Alberta Milk has entered into a milk concentration agreement with DIW on behalf of the Western Milk Pool (BC Milk, BC Dairy, Alberta Milk, SaskMilk, and Dairy Farmers of Manitoba).

The processor licence Alberta Milk has issued to DIW has some conditions to ensure the facility only provides a pre-competitive service to processors and does not compete with processors in the market.

“DIW never owns the milk that passes through it, and it’s not permitted to buy or sell milk or dairy products,” Alberta Milk general manager Reuben Joosse recently told those attending the organization’s fall meeting in Lethbridge.

“The milk concentration services agreement includes a standby fee of $8.65 million annually. The standby fee represents set costs that ensure DIW can provide concentration services to processor customers. All producers share the cost of the standby fee, as all interprovincial cost savings achieved by DIW are shared by all producers. The four western milk marketing boards have received the necessary approvals to enter into a cost-sharing agreement.”

DIW is expected to be a net cost of $5.65 million to producers in the first year, but eventually shift to net savings of $15 million by the fifth year.

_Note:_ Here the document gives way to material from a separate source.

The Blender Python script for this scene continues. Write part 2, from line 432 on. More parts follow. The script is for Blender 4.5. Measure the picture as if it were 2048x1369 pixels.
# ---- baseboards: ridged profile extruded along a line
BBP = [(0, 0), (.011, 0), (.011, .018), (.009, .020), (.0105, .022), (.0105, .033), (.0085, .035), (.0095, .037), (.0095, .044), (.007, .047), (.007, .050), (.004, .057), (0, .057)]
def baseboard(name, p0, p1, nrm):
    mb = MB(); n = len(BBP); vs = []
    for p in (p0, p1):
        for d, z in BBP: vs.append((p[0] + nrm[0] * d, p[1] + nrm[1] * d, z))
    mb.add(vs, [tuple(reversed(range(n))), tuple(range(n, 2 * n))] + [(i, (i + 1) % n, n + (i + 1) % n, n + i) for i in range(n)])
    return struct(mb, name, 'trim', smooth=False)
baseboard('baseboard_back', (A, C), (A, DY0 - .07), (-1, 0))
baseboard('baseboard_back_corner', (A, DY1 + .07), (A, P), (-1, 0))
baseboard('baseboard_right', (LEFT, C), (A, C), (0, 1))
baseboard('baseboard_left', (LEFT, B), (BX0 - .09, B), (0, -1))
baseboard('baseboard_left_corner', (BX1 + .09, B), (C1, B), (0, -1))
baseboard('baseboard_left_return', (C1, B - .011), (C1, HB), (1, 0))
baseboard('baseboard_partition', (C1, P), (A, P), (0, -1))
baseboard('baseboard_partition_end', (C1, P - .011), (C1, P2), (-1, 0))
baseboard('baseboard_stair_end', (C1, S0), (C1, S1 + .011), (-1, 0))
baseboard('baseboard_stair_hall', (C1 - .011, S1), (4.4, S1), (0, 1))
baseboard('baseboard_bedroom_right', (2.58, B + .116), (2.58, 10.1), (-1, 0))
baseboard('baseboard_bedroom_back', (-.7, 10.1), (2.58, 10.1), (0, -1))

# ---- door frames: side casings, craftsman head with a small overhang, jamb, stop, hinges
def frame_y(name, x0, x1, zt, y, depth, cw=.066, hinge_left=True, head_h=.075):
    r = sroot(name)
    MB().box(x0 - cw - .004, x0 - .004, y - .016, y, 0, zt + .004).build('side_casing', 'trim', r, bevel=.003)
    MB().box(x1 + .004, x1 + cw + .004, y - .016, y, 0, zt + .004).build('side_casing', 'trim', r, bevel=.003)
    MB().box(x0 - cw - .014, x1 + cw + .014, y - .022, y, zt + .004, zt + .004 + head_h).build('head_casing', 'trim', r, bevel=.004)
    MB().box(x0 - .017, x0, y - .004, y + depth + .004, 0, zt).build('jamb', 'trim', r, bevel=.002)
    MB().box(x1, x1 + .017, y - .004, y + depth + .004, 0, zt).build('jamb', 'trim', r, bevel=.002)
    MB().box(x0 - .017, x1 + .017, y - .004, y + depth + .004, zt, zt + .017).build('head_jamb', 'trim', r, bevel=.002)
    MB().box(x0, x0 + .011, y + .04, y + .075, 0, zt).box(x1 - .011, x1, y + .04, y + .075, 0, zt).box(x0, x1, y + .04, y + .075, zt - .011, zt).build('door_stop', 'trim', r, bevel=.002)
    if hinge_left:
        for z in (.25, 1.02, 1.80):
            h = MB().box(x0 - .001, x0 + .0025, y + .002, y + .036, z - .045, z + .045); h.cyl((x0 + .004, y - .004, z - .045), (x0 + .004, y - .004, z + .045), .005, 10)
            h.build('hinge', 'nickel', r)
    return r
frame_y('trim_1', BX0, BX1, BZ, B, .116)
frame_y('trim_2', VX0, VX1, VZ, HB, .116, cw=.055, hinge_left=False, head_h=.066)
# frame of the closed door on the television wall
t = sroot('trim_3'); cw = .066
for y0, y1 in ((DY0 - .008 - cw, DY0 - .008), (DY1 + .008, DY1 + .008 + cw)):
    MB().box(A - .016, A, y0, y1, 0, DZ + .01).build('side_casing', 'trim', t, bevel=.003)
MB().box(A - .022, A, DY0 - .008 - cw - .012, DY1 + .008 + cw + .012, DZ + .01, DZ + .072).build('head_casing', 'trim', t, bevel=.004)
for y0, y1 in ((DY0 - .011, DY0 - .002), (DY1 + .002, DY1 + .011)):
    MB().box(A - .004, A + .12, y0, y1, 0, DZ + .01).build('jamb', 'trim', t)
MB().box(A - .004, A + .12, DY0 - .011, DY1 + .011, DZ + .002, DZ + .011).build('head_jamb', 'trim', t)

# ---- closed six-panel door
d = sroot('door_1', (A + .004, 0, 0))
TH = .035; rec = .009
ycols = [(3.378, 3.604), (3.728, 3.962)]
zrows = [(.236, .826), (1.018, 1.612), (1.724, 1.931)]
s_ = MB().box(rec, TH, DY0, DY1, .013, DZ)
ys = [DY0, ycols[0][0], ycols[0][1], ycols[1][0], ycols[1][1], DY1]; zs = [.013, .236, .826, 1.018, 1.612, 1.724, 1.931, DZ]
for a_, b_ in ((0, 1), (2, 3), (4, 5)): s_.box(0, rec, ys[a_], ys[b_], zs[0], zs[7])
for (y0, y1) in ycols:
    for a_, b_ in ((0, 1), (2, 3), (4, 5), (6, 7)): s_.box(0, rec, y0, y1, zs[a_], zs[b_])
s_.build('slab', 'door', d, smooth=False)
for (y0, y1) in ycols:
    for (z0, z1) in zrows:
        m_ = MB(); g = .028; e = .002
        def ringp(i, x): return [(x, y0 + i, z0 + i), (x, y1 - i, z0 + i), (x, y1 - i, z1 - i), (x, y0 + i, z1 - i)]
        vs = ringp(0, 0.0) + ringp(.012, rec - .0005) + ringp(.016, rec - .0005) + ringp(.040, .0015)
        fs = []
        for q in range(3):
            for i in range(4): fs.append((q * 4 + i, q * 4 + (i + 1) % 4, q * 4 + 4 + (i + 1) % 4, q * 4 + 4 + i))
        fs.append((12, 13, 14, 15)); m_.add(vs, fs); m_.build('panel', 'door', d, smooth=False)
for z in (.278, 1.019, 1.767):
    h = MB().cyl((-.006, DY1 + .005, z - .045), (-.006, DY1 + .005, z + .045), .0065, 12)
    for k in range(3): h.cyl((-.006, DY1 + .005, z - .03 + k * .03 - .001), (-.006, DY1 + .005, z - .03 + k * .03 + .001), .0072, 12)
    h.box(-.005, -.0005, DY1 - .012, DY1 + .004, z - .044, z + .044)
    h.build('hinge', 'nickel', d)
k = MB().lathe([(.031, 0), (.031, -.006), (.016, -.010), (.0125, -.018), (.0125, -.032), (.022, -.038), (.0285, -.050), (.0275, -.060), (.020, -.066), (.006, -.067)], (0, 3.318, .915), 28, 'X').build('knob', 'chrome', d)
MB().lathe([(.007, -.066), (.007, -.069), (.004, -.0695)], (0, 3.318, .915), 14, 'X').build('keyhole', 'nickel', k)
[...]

The facility uses reverse osmosis and ultra filtration technologies to process raw milk directly from dairy farms.

This reduces milk to a concentrated form before it is transported to producers of cheese, butter, yogurt and other dairy products.

The plant is equipped with state-of-the-art containment and filtration systems as well as a clean-in-place system, which enables daily sanitation without dismantling equipment. It uses large vats of sanitizing chemicals to flush pipes and pumps, ensuring that all equipment remains sterile.

The key operational contractor is WD Processing.

DIW is expected to be at full utilization rates in two years.

Grant funding came from the Alberta Agri-processing Investment Tax Credit ($7.5 million), the Sustainable Canadian Agricultural Partnership Emerging Opportunities Program ($1 million) and Emissions Reduction Alberta ($8.4 million).

It’s hoped the plant will help the dairy industry meet its net-zero gas target by 2050.